Have you ever believed something was crystal clear—because you could see it?
If your team looked back at you with their eyes scrunched up like they were trying to see through fog…
They weren’t with you.
Transparency in leadership isn’t about dumping information and expecting your salespeople to turn it into knowledge—or magically connect the dots between floating data points.
It’s about being intentionally clear on three things, every day:
🧭 1. Expectations
If your team has to guess what success looks like, they’ll guess wrong. Set the course. Re-set it when things change. And for the love of all things quota-related, don’t assume silence = understanding.

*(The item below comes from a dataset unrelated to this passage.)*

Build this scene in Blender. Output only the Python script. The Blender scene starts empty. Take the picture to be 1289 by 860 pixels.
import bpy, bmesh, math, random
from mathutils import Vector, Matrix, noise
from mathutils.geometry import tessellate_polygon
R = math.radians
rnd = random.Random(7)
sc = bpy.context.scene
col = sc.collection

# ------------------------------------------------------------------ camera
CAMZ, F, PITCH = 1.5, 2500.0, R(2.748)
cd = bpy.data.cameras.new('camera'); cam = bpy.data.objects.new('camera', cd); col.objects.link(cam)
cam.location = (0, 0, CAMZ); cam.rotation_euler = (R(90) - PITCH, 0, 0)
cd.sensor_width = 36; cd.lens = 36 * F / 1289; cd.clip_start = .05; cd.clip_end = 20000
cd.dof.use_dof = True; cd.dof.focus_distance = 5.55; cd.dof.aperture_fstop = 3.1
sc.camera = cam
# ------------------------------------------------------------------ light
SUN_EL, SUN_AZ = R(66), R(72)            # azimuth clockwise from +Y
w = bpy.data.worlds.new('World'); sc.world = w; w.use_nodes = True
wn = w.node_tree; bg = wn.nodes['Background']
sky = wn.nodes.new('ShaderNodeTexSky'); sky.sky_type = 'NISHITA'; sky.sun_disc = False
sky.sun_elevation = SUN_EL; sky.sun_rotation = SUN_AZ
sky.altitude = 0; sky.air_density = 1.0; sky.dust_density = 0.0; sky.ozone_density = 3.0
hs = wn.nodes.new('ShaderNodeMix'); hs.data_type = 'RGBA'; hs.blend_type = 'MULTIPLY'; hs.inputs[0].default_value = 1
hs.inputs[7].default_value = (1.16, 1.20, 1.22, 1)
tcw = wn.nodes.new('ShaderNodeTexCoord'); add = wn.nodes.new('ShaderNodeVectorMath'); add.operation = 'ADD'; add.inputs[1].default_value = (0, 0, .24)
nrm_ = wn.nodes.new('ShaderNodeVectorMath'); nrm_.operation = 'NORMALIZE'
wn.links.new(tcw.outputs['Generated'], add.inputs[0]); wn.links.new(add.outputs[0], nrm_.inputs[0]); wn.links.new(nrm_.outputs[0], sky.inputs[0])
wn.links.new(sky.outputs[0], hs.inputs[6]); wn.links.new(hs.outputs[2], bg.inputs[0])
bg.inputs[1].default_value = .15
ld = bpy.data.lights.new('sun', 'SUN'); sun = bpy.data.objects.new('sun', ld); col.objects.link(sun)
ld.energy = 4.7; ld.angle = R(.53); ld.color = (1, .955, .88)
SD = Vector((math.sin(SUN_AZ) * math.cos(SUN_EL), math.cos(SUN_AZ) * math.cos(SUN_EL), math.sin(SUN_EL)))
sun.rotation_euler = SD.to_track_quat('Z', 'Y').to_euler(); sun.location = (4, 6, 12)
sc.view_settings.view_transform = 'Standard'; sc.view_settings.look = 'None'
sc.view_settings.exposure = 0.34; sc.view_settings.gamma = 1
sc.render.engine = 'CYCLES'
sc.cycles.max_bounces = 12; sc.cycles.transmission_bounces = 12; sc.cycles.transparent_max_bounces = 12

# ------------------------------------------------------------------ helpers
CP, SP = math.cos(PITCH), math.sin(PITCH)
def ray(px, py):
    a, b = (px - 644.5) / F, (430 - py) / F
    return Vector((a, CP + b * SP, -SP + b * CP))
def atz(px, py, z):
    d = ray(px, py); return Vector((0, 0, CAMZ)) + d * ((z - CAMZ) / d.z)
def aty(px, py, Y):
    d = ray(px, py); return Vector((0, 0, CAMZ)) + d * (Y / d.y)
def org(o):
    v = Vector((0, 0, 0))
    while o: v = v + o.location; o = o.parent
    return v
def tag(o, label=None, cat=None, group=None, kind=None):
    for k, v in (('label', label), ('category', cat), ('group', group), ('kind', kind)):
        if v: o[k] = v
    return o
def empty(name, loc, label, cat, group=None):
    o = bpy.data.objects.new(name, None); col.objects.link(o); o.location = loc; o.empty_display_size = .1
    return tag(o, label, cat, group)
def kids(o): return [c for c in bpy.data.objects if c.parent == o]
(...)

✅ Try this today: Ask your team to tell you what they think their top priority is this week. If their answer surprises you, that’s on you.
📡 2. Information
Holding back key info “until it’s final” makes you look more mysterious than strategic. Salespeople are resourceful; if you don’t tell them, they’ll make it up. And they’re not great fiction writers.
✅ Try this today: Share the “why” behind a decision, not just the “what.” You’ll get buy-in instead of eye-rolls.
⚙️ 3. How Decisions Are Made
Leadership shouldn’t feel like a magic 8-ball. Pull back the curtain. Let your team see how decisions get made, even if they don’t always love the outcome.
✅ Try this today: Narrate a recent choice you made and the trade-offs involved. No spin. The unvarnished truth.
The truth is, transparency isn’t about being nice. It’s about being a leader your team can trust when the weather turns rough. Because when they can’t see the horizon… they’ll steer by your signals.
If your leadership is “technically visible,” but no one knows what they’re looking at, it’s just… Scotland from the Irish shore on a foggy day.